South Africa Gratuity / End-of-Service Calculator

Calculate your statutory South Africa end-of-service entitlement under the BCEA.

Free South Africa end-of-service calculator. Works out your statutory severance (1 week per completed year on retrenchment), notice pay and accrued-leave payout under the BCEA from your years of service and last salary. Runs in your browser.

Does South Africa have a Gulf-style end-of-service gratuity?

No. South Africa has no service gratuity payable on resignation. The statutory end-of-service amounts under the Basic Conditions of Employment Act (BCEA) are severance pay on retrenchment, notice pay, and a payout of accrued annual leave.

This South Africa end-of-service calculator works out the statutory amounts you are owed when you leave a job — severance pay, notice pay and an accrued-leave payout — under the Basic Conditions of Employment Act (BCEA). South Africa does not use a Gulf-style “gratuity” that accrues on resignation, so the entitlement depends heavily on why employment ended.

How it works

The tool first converts your monthly remuneration to a weekly figure (monthly × 12 ÷ 52) and a daily figure (weekly ÷ 5 working days), then applies the BCEA rules:

  • Severance (s.41): one week’s remuneration for each completed year of continuous service — payable only on retrenchment.
  • Notice (s.37): 1 week under 6 months’ service, 2 weeks for 6 months to under 1 year, and 4 weeks for 1 year or more.
  • Accrued leave (s.40): outstanding annual-leave days paid at your daily rate.

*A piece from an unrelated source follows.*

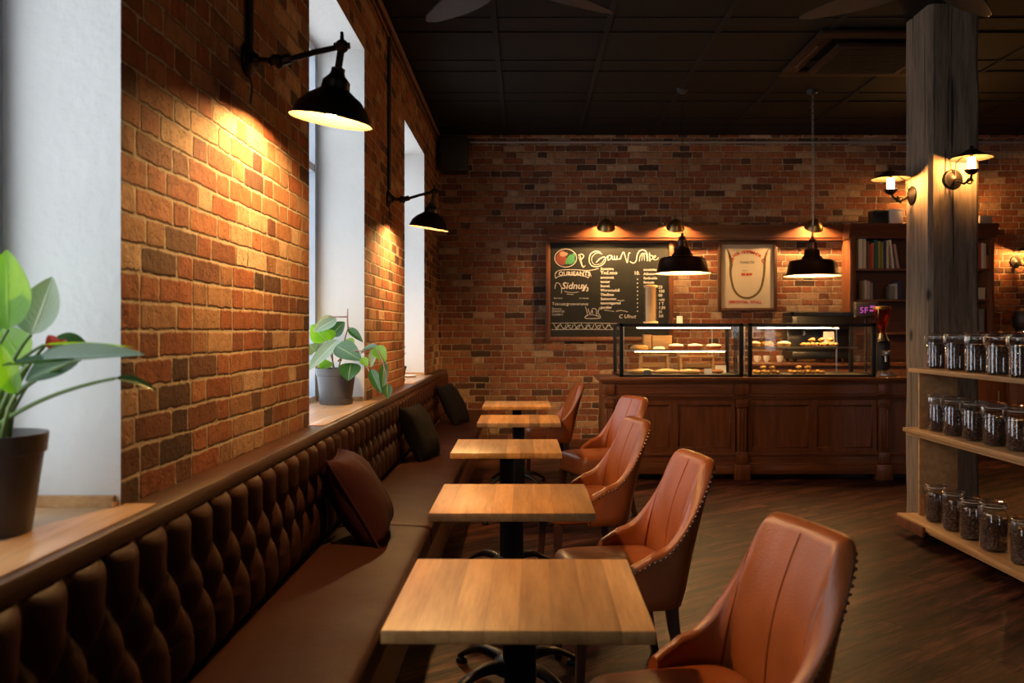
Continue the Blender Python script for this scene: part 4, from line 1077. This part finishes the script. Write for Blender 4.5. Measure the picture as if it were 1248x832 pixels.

If you select resignation or retirement, severance is shown as not payable, because the BCEA reserves it for operational dismissals.

Example

On retrenchment after 5 completed years earning R18,000 a month, your weekly pay is about R4,154. Severance is 5 × R4,154 ≈ R20,769, plus 4 weeks’ notice of about R16,615, giving a statutory package of roughly R37,400 before any leave payout and before tax.

Notes

  • Severance can be forfeited if you unreasonably refuse suitable alternative employment offered to avoid retrenchment.
  • Your retirement or provident fund is paid out separately by the fund under its own tax tables — it is not part of these BCEA amounts.
  • Figures are gross; PAYE and any agreed deductions reduce the actual payment.